Cheverny abonde en récriminations contre les imprudents de son ordre ou de son parti, ceux qui compromettaient la sécurité des autres par leurs intrigues. Mais, à l’occasion, lorsqu’un coup adroit a bien réussi, il ne peut se tenir d’y applaudir. C’est ainsi qu’il raconte avec plaisir certain incident blésois où figure l’une des trois sœurs.

C’est à la suite d’un coup de barre à gauche donné par le Directoire. La loi du 22 germinal an IV (11 avril 1796) venait d’édicter des sévérités nouvelles contre les prêtres réfractaires et les émigrés. Or, il y avait deux de ces derniers dans la prison de Blois. Un complot se noua en ville pour les faire évader. Un matin, cinq personnes étaient arrêtées devant la prison par la patrouille, parmi lesquelles Lacaille fils, âgé de seize ans, armurier, et un apprenti chirurgien de chez Vallon. On les accuse d’avoir machiné l’évasion des émigrés. On a trouvé près d’eux, par terre, une échelle de corde très bien faite. Et Cheverny nous dit ici .


Une demoiselle Vallon, fille pleine de mérite et d’obligeance, est interrogée devant le jury, comme ayant commandé vingt-sept brasses de corde pour faire l’échelle qui devait sauver les prisonniers. Elle avoue avoir commandé la corde, mais elle dit qu’elle existe encore dans son grenier, ce qui est vrai. Ainsi, elle est absoute.

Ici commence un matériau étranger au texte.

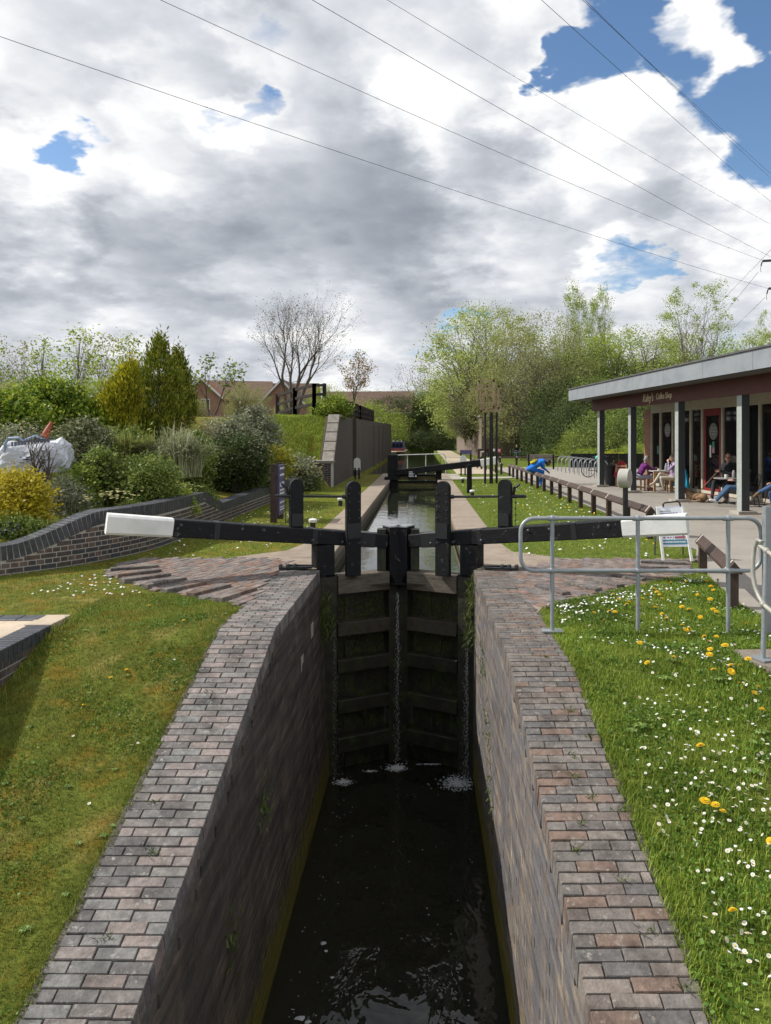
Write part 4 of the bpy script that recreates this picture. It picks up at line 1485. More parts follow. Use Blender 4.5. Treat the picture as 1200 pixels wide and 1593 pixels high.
def decal(u, v, r, parent):
 s = s_at(u, TF)
 y = (CO + CU * s + CW * TF).y
 z = CH - (v - V0) * y / F
 mb = MB()
 c = C(s, TF - .012 if parent is door else TF + .004, z)
 ring = lambda rr: [c + CU * rr * math.cos(k * math.pi / 16) + Vector((0, 0, rr * math.sin(k * math.pi / 16))) for k in range(32)]
 mb.add(ring(r), [tuple(range(32))])
 d0 = mb.build('round_logo', DECAL, parent)
 mb = MB()
 for q in range(3):
  w = r * (.55, .7, .5)[q]
  mb.bar(c - CW * .002 + CU * w + Vector((0, 0, r * (.38 - .36 * q))), c - CW * .002 - CU * w + Vector((0, 0, r * (.38 - .36 * q))), .004, r * .12)
 mb.build('logo_lettering', plain('decal_grey', (.32, .33, .32), .7), d0)
decal(1038.5, 669, .26, cafe)
decal(1110.5, 671, .28, door)
for u_, v_, w, h, mt in ((1128 - 22, 702, .10, .40, PAPER), (1110.5, 692, .16, .22, plain('green_notice', (.05, .25, .13), .6)), (1110.5, 700, .15, .20, plain('pink_notice', (.55, .30, .32), .6)), (1024, 700, .22, .32, plain('teal_notice', (.05, .12, .12), .6))):
 s = s_at(u_, TF)
 y = (CO + CU * s + CW * TF).y
 z = CH - (v_ - V0) * y / F
 cpart('window_notice', mt, cafe, s - w / 2, s + w / 2, TF - .014 if u_ > 1090 else TF + .002, TF - .010 if u_ > 1090 else TF + .008, z - h / 2, z + h / 2)
# counter and dim furniture inside, seen through the glass
for s, t, w, d_, h in ((6.3, 6.0, 5.0, .8, 1.1), (1.5, 5.0, .8, .8, .75), (4.2, 4.2, .8, .8, .75), (8.5, 4.4, .8, .8, .75)):
 cpart('counter' if w > 2 else 'indoor_table', WARM_WOOD, cafe, s - w / 2, s + w / 2, t, t + d_, .03, h)
mb = MB()
c = C(.55, TF - .35, 2.12)
mb.lathe([(.22, 0), (.24, .05), (.24, .44), (.22, .48)], c, 16)
hl = mb.build('wall_heater', DARK_METAL, cafe, True)
mb = MB()
mb.bar(c + Vector((0, 0, .3)), c + CW * .4 + Vector((0, 0, .3)), .05, .05)
mb.build('bracket', BLACK_METAL, hl)

# ================================================================ knee rails
def knee_rail(label, pts, top=.50, gap_post=1.55):
 p0, p1 = Vector(pts[0] + (0,)), Vector(pts[1] + (0,))
 t = thing('knee_rail', label, 'fence', p0, 'brown knee rails edging the pavement')
 L = (p1 - p0).length
 n = max(1, round(L / gap_post))
 d = (p1 - p0).normalized()
 sd = Vector((-d.y, d.x, 0))
 for k in range(n + 1):
  p = p0 + d * (L * k / n)
  mb = MB()
  mb.box(p + Vector((0, 0, top / 2 - .07)), (.135, .10, top + .06), (0, 0, math.atan2(d.y, d.x)))
  mb.build('post', BROWN_WOOD, t)
  r = .062
  mb = MB()
  hw = .018
  ring = []
  for q in (-hw, hw):
   c = p + d * q + Vector((0, 0, top + .055))
   ring += [c - sd * .085 + Vector((0, 0, -.05)), c + Vector((0, 0, .052)), c + sd * .085 + Vector((0, 0, -.05))]
  mb.add(ring, [(0, 1, 4, 3), (1, 2, 5, 4)])
  mb.build('strap', CREAM_BAND, t)
 nb = max(1, round(n / 2))
 for k in range(nb):
  a_ = p0 + d * (L * k / nb - (.12 if k == 0 else -.006))
  b_ = p0 + d * (L * (k + 1) / nb + (.12 if k == nb - 1 else -.006))
  mb = MB()
  z = Vector((0, 0, top + .045))
  outl = [a_ + z - sd * .075 - Vector((0, 0, .055)), a_ + z + sd * .075 - Vector((0, 0, .055)), a_ + z + Vector((0, 0, .05))]
  mb.prism([a_ - sd * .08 + Vector((0, 0, top - .03)), a_ + sd * .08 + Vector((0, 0, top - .03)), a_ + sd * .08 + Vector((0, 0, top + .005)), a_ + Vector((0, 0, top + .10)), a_ - sd * .08 + Vector((0, 0, top + .005))], (0, 0, 0), b_ - a_)
  mb.build('rail', BROWN_WOOD, t)
 return t
knee_rail('short brown knee rail beside the sandwich board, nearest the railing', [(3.93, 10.15), (3.44, 8.03)], .42, 2.2)
knee_rail('long straight brown knee rail between lawn and cafe pavement', [(4.27, 13.6), (4.40, 36.3)])
knee_rail('brown knee rail past the gap, beside the sculpture poles', [(4.15, 37.8), (3.40, 47.5)])
knee_rail('distant brown knee rail in front of the benches', [(5.5, 51.0), (10.5, 53.5)])

# ================================================================ galvanised railings
rl = thing('steel_railing', 'galvanised tube railing with rounded end standing on the daisy lawn', 'railing', (1.26, 7.0, 0))
RY, ZT, ZB = 7.0, 1.10, .595
def arc3(c, r, a0, a1, n, ex, ez):
 return [Vector(c) + Vector(ex) * r * math.cos(R(a0 + (a1 - a0) * k / n)) + Vector(ez) * r * math.sin(R(a0 + (a1 - a0) * k / n)) for k in range(n + 1)]
EX, EZ = (1, 0, 0), (0, 0, 1)
xl, xr, rr = .955, 3.27, .13
loop = arc3((xr - rr, RY, ZT - rr), rr, 90, 0, 6, EX, EZ) + arc3((xr - rr, RY, ZB + rr), rr, 0, -90, 6, EX, EZ) + arc3((xl + rr, RY, ZB + rr), rr, -90, -180, 6, EX, EZ) + arc3((xl + rr, RY, ZT - rr), rr, 180, 90, 6, EX, EZ)
mb = MB()
mb.tube(loop + [loop[0]], .0195, 12, cap=False)
mb.build('rail', GALV, rl, True)
for x in (1.26, 2.085, 2.955):
 mb = MB()
 g = h_right(x, RY)
 mb.tube([(x, RY, g - .05), (x, RY, ZT)], .0205, 12)
 po = mb.build('post', GALV, rl, True)
 mb = MB()
 for z in (ZT, ZB):
  mb.ellipsoid((x, RY, z), (.032, .030, .032), 12, 8)
  mb.tube([(x - .05, RY, z), (x + .05, RY, z)], .025, 12)
 mb.build('joint', GALV, po, True)
mb = MB()
mb.box((1.26, RY, h_right(1.26, RY) + .03), (.20, .11, .012))
mb.build('foot_plate', GALV, rl)

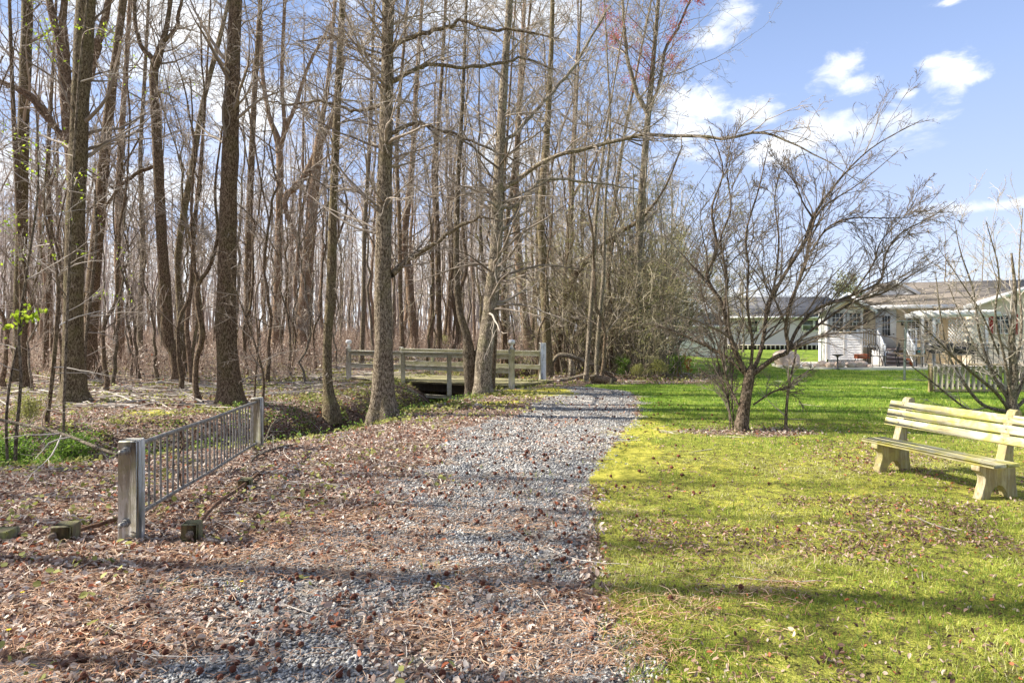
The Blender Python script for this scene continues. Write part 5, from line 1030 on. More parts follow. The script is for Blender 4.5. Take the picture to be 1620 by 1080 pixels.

Si Cheverny la félicite, c’est sans doute qu’il trouve qu’elle fut dans la circonstance à la fois hardie à favoriser l’évasion et experte à se tirer d’affaire. Bien que nous ne puissions dire avec certitude laquelle des demoiselles Vallon Cheverny avait dans sa pensée, il y a bien des chances pour que ce soit Annette, toujours signalée comme la plus agissante des trois. Elle se détache maintenant de ses oncles, les prêtres constitutionnels, et retourne à l’ancien culte. On trouve sa signature à un mariage secret catholique-romain célébré dans la chapelle domestique tenant lieu de la paroisse Saint-Honoré, le 14 juillet 1795.